··· Input ···
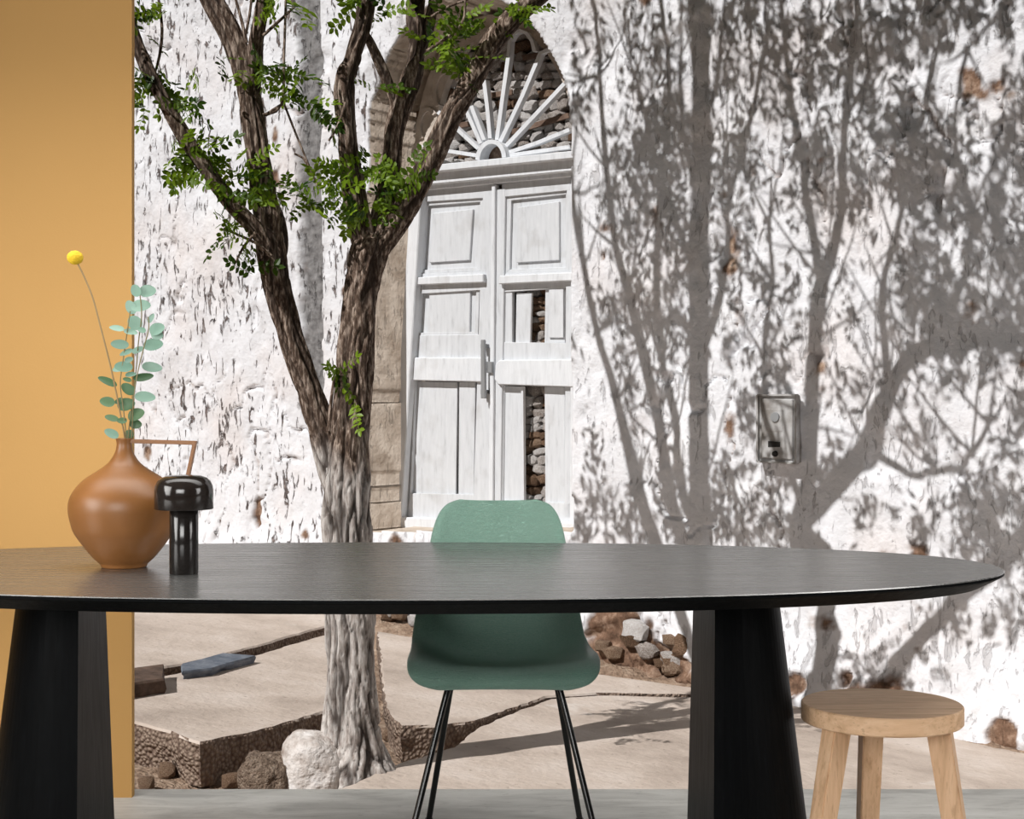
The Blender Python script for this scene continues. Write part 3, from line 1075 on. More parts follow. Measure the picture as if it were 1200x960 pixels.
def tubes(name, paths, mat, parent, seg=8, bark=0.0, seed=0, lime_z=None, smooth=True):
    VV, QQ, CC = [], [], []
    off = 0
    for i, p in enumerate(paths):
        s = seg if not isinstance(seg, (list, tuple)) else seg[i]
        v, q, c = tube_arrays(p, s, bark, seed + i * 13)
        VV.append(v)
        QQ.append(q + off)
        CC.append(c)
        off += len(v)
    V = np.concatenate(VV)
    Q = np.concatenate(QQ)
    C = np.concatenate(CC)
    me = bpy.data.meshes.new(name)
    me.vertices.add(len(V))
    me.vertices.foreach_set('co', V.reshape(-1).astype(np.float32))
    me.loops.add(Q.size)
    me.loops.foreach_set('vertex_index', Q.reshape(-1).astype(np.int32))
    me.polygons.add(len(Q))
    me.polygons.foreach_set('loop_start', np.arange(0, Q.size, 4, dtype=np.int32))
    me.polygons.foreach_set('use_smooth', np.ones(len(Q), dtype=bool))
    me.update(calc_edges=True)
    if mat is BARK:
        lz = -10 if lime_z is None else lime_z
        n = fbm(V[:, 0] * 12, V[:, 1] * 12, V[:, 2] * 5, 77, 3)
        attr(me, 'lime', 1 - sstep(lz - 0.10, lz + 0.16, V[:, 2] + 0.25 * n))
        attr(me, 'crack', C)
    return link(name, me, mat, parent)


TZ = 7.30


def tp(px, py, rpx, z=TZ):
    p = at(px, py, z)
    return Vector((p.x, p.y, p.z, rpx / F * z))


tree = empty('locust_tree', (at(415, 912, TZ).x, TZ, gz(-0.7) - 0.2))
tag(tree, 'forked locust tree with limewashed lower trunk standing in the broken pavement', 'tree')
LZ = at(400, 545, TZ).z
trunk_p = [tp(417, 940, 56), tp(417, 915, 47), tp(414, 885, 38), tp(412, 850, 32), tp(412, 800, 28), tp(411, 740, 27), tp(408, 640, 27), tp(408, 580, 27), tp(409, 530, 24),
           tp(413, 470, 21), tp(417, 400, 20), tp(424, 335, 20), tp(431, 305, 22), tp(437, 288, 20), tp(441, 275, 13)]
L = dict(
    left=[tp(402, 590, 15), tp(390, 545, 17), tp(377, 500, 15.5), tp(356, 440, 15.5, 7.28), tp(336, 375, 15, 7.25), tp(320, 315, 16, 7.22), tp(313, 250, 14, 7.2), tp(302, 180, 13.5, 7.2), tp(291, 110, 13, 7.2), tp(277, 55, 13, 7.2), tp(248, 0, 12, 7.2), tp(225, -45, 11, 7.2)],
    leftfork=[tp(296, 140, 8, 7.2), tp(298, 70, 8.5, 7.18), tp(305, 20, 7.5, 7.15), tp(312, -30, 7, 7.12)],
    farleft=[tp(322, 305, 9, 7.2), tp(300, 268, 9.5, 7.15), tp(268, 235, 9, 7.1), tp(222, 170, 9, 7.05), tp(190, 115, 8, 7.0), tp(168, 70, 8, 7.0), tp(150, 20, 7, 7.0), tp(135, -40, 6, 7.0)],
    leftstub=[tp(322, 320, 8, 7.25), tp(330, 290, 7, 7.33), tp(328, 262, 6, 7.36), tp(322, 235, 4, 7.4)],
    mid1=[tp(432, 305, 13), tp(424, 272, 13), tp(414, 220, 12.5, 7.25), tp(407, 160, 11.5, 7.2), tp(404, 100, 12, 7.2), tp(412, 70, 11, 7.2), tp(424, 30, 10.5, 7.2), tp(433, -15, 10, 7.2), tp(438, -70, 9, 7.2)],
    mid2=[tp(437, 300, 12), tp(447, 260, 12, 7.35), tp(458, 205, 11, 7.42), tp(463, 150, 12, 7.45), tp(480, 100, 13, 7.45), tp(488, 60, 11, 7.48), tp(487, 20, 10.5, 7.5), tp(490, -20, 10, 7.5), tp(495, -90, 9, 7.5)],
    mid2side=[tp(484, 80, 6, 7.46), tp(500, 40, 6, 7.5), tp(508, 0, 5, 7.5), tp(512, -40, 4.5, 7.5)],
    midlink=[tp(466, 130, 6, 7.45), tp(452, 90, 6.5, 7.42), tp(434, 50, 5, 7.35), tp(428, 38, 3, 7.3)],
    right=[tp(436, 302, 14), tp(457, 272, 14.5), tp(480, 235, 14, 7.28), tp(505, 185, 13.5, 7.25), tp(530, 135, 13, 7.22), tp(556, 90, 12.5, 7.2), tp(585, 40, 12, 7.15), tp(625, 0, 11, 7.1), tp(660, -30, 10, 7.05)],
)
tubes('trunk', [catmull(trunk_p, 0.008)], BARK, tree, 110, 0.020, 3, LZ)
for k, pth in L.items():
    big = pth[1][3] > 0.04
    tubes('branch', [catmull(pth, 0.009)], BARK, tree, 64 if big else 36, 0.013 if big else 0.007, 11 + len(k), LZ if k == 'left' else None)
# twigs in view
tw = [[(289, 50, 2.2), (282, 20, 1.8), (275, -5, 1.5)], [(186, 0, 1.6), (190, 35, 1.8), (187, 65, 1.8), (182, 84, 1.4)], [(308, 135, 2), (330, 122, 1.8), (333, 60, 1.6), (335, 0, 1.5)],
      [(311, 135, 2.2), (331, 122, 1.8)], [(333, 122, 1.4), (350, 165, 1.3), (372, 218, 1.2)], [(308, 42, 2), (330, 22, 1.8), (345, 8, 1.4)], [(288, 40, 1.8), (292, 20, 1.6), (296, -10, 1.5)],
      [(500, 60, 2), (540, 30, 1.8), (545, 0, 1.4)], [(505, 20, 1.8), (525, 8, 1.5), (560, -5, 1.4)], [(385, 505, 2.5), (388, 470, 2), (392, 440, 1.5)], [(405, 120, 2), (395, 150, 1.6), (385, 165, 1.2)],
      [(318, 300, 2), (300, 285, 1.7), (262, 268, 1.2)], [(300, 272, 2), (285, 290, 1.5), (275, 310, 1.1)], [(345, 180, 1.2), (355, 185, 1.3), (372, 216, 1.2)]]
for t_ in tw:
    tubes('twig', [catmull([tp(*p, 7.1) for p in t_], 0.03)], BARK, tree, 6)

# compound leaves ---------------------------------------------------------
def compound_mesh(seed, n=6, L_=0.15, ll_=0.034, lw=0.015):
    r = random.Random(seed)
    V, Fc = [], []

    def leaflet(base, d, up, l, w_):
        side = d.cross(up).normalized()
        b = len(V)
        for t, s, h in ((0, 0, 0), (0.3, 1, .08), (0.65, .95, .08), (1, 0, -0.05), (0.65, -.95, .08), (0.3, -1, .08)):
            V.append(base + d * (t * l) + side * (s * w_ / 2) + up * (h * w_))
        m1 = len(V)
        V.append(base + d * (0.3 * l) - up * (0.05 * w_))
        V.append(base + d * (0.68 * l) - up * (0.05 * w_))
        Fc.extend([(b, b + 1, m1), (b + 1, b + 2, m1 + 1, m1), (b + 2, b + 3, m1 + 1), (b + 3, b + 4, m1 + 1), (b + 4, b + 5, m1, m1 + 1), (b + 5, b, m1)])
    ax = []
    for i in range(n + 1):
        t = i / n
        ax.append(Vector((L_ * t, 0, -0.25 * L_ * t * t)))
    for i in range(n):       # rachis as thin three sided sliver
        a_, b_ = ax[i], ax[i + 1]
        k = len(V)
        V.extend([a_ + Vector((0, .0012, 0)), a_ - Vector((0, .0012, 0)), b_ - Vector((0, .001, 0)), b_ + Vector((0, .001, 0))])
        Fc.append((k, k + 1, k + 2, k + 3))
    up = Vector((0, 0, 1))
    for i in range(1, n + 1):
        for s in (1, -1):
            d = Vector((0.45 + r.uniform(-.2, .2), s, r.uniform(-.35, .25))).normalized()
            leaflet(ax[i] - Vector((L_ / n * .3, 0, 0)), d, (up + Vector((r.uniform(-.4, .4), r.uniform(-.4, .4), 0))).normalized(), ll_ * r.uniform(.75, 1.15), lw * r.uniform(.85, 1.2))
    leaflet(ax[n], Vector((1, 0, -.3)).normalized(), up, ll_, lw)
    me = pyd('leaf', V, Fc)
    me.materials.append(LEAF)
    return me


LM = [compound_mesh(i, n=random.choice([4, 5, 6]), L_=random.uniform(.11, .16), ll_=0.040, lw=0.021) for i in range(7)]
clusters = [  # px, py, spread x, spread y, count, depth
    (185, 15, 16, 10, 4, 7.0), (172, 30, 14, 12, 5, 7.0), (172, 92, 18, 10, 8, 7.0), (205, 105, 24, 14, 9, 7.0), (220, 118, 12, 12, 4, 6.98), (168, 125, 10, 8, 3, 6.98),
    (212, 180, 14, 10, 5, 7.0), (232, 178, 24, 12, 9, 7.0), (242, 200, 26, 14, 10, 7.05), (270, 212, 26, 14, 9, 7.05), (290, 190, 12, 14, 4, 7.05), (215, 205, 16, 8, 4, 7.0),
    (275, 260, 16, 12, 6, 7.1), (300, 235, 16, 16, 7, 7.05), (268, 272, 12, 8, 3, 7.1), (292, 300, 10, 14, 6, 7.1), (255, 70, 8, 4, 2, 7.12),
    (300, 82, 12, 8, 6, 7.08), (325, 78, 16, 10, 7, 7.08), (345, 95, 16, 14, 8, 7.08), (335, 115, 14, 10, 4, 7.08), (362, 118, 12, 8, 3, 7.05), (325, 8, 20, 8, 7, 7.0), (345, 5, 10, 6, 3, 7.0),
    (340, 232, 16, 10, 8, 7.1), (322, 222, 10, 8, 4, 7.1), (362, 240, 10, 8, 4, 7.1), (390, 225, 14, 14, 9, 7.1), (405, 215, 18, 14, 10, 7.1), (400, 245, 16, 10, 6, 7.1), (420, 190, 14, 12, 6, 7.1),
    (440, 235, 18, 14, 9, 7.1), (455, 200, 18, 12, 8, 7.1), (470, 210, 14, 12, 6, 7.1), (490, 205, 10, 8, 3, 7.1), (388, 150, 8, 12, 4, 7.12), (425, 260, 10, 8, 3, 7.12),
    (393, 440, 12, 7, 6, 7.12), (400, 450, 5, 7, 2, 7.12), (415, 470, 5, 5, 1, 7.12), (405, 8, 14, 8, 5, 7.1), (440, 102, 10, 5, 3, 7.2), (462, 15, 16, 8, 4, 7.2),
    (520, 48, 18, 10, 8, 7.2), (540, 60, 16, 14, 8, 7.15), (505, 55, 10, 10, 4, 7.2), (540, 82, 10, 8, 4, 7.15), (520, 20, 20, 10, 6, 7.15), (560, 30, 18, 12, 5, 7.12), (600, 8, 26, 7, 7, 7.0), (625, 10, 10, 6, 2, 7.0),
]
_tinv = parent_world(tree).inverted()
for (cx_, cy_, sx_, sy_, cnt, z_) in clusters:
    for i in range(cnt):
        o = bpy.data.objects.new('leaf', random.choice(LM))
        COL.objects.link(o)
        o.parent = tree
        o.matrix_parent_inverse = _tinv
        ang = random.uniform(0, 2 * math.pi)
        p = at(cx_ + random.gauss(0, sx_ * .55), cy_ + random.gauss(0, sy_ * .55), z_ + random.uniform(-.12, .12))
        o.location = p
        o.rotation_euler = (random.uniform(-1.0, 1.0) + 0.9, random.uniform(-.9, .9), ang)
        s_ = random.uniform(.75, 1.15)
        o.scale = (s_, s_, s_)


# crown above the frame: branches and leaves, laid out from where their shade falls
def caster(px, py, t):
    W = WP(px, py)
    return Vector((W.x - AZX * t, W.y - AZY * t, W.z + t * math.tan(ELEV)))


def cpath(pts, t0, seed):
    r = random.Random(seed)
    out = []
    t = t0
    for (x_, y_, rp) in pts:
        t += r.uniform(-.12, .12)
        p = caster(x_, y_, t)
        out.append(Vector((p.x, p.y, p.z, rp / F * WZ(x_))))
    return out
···
··· Input ···
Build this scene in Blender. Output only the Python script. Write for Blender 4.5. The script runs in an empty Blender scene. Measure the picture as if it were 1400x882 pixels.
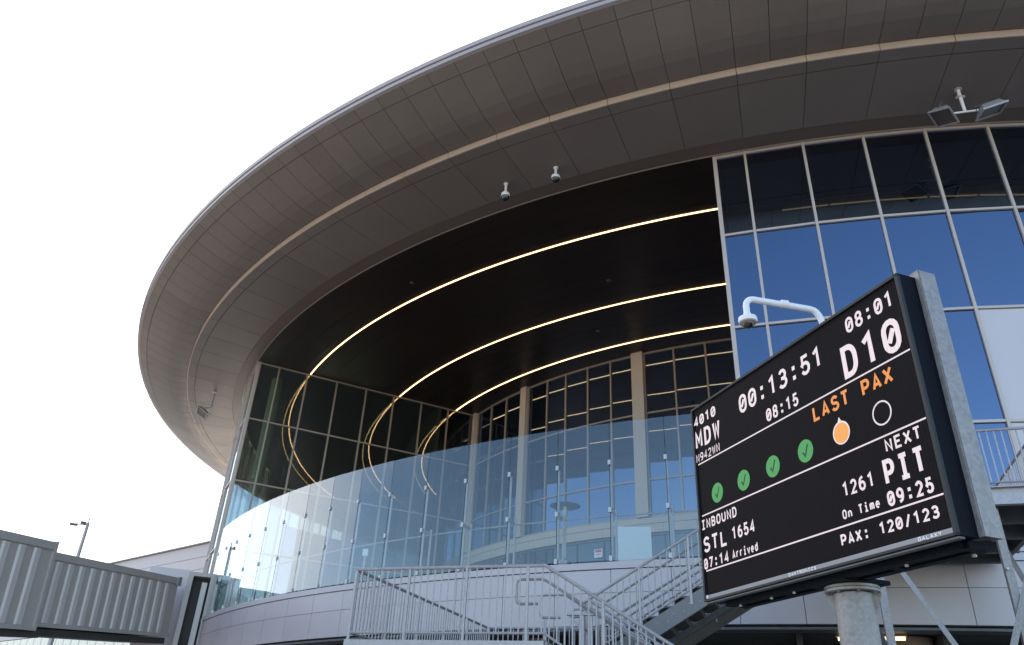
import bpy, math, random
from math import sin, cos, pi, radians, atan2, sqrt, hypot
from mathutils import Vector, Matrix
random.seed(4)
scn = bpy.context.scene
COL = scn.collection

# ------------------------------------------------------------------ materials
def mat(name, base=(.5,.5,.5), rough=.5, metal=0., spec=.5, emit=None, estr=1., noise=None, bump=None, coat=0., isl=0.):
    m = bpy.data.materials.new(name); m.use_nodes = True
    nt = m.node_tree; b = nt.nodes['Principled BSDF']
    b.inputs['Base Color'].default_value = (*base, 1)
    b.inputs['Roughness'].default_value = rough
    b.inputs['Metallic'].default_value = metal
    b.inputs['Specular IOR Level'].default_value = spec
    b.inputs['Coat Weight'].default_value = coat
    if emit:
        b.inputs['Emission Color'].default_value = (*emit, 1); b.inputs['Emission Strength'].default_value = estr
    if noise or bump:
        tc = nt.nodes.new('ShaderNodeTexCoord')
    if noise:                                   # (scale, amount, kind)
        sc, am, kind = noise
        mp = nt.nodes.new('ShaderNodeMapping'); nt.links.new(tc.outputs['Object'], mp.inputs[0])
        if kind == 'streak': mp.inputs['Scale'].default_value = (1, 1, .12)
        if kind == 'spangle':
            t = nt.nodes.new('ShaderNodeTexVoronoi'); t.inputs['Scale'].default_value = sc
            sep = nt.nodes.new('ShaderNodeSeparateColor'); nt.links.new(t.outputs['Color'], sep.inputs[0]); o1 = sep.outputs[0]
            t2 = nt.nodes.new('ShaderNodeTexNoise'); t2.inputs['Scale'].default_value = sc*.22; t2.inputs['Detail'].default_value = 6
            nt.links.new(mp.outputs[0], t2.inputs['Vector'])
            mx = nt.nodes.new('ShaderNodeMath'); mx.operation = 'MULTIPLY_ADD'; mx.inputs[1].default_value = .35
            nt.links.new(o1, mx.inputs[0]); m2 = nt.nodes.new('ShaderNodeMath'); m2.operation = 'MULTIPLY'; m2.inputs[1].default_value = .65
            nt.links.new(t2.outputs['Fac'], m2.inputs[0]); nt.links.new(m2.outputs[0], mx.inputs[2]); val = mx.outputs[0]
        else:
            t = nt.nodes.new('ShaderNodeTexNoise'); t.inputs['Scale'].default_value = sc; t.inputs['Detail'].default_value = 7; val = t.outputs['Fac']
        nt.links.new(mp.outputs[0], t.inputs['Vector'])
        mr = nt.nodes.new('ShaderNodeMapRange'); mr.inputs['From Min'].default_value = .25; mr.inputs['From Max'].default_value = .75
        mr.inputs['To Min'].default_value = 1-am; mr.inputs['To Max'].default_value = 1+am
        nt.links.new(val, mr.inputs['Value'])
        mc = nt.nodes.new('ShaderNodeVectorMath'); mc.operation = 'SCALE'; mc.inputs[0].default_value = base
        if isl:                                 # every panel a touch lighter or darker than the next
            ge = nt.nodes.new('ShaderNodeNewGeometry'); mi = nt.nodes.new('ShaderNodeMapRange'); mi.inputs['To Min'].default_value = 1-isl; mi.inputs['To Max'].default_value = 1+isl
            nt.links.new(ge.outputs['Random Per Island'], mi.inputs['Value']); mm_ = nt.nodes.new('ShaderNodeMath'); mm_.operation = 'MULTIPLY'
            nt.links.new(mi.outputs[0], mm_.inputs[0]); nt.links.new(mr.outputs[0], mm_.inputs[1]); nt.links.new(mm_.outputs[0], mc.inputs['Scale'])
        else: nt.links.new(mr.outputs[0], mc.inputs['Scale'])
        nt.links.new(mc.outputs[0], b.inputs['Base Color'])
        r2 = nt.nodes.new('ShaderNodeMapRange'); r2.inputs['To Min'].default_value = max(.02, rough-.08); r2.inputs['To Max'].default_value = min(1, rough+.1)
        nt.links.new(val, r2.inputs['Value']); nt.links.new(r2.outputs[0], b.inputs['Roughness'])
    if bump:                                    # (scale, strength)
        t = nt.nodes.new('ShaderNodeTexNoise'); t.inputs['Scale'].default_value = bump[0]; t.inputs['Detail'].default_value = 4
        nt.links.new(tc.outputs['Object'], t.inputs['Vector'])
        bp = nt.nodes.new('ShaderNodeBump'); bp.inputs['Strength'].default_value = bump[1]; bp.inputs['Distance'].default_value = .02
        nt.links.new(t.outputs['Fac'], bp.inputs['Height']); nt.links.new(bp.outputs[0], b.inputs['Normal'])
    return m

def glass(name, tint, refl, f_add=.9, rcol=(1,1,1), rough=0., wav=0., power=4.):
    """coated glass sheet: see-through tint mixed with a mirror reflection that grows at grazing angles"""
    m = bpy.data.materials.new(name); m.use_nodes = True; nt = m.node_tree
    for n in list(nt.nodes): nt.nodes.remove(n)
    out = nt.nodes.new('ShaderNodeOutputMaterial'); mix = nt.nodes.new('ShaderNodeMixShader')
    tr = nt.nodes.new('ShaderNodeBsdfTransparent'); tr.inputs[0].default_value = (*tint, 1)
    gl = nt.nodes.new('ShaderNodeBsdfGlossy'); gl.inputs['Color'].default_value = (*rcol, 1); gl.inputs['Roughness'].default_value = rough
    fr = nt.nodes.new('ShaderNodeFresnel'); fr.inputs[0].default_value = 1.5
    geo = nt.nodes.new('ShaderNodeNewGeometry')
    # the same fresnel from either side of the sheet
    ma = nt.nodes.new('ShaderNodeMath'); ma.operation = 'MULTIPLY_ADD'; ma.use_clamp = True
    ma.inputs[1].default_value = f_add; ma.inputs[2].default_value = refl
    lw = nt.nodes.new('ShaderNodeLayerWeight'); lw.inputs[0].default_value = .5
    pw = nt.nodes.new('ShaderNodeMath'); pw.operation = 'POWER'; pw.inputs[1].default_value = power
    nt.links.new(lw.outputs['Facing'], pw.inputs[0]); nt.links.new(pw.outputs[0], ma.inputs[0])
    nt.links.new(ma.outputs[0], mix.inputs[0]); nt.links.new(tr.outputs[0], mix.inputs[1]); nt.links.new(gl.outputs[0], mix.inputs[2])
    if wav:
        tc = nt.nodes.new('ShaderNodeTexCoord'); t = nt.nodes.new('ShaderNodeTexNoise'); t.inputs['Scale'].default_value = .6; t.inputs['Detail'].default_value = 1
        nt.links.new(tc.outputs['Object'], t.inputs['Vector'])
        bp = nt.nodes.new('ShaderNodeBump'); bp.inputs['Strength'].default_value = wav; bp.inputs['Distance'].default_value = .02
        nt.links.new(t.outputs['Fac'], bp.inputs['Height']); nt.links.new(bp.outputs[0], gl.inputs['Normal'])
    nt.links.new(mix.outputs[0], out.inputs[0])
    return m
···
··· Input ···
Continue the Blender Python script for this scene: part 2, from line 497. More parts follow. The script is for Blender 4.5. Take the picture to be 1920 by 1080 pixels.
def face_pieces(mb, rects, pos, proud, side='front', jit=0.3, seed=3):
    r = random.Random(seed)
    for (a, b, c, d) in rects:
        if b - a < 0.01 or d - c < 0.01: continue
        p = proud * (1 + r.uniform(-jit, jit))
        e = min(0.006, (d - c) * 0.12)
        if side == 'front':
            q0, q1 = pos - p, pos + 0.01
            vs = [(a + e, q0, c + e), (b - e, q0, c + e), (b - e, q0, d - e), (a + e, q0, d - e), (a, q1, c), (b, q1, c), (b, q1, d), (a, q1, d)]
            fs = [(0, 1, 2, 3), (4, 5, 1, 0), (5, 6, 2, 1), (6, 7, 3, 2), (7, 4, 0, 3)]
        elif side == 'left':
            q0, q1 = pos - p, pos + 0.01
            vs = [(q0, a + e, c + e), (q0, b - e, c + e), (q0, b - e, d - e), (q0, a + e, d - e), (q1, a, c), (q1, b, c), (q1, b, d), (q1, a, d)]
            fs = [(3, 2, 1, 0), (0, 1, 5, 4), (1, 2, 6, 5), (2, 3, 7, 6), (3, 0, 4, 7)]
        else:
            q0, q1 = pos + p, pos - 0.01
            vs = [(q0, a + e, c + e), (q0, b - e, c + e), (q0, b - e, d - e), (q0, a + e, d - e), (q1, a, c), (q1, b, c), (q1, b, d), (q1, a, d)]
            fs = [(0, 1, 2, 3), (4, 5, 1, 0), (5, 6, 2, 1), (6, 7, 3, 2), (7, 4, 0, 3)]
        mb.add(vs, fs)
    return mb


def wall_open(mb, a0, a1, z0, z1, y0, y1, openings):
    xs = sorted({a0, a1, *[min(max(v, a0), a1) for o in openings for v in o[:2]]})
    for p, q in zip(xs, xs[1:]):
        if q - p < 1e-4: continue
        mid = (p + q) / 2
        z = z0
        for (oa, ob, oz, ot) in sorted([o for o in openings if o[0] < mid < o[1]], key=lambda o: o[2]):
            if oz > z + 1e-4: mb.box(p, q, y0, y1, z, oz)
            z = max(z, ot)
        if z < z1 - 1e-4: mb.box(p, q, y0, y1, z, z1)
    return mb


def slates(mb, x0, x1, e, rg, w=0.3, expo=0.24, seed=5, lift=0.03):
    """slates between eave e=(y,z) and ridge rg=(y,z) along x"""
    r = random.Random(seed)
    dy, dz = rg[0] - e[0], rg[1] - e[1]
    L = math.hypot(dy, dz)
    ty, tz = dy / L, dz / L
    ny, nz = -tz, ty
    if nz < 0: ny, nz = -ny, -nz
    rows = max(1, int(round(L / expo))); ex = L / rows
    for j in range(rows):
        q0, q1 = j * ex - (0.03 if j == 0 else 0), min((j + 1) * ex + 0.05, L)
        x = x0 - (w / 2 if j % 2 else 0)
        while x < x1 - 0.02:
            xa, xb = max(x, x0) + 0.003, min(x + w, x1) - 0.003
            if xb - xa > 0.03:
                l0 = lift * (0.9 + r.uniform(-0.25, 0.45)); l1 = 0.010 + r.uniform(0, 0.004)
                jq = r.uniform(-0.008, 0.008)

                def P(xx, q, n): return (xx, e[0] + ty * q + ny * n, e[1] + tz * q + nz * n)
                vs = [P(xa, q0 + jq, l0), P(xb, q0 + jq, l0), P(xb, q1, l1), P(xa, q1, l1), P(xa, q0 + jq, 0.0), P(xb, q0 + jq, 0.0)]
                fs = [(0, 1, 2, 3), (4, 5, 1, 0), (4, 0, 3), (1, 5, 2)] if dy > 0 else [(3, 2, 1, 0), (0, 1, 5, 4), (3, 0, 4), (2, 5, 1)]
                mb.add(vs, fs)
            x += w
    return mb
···
Given task ▸
Repeat the lines above exactly, beginning with the one containing "Build this scene" and finishing with the one containing "COL = scn.collection". No pictures belong in the copy.

Reply ▸
Build this scene in Blender. Output only the Python script. Write for Blender 4.5. The script runs in an empty Blender scene. Measure the picture as if it were 1400x882 pixels.
import bpy, math, random
from math import sin, cos, pi, radians, atan2, sqrt, hypot
from mathutils import Vector, Matrix
random.seed(4)
scn = bpy.context.scene
COL = scn.collection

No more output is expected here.